📚 Topic Summary
Simplifying rational expressions is like reducing fractions in arithmetic, but with polynomials. A rational expression is a fraction where the numerator and denominator are polynomials. To simplify, you factor both the numerator and the denominator and then cancel out any common factors. The key is to factor completely! Remember to state any restrictions on the variable (values that would make the denominator zero).

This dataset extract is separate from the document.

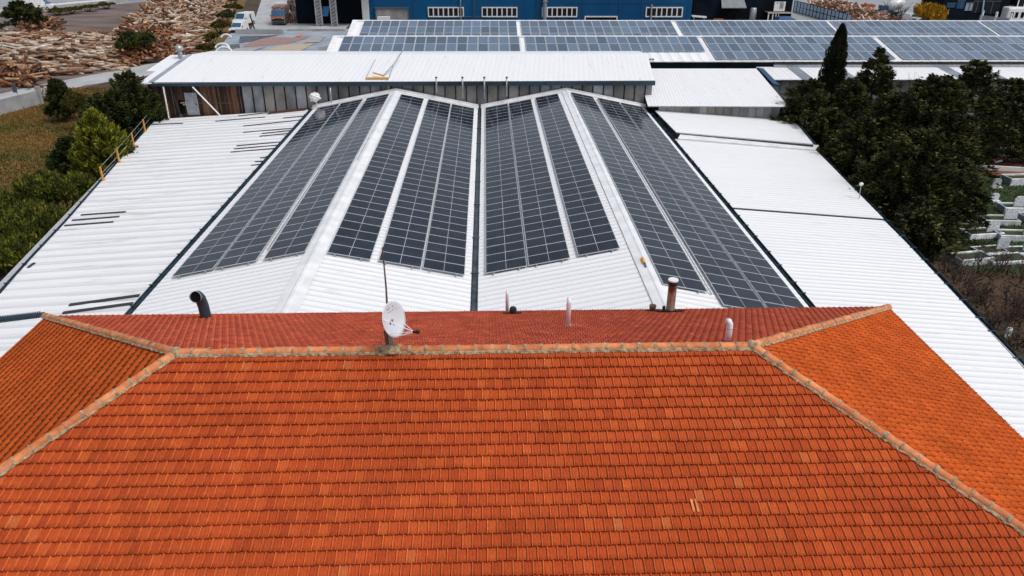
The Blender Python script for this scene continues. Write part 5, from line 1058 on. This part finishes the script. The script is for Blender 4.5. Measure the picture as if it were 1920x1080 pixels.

For example, to simplify $\frac{x^2 - 4}{x^2 + 4x + 4}$, you'd factor the numerator as $(x - 2)(x + 2)$ and the denominator as $(x + 2)(x + 2)$. Then, you can cancel the common factor of $(x + 2)$, leaving you with $\frac{x - 2}{x + 2}$, where $x \neq -2$.
🧮 Part A: Vocabulary
Match each term with its definition:
| Term |
Definition |
| 1. Rational Expression |
A. A value that makes the denominator of a rational expression equal to zero. |
| 2. Factor |
B. An expression in the form $\frac{P}{Q}$, where P and Q are polynomials and $Q \neq 0$. |
| 3. Simplify |
C. To rewrite an expression in its lowest terms. |
| 4. Common Factor |
D. A number or expression that divides evenly into two or more numbers or expressions. |
| 5. Restriction |
E. A factor that appears in both the numerator and the denominator of a rational expression. |
✍️ Part B: Fill in the Blanks
To simplify rational expressions, first, you must _________ both the numerator and the _________. Then, identify and _________ any _________ factors. Remember to state any _________ on the variable.
🤔 Part C: Critical Thinking
Explain in your own words why it is important to identify restrictions when simplifying rational expressions. Give an example to illustrate your point.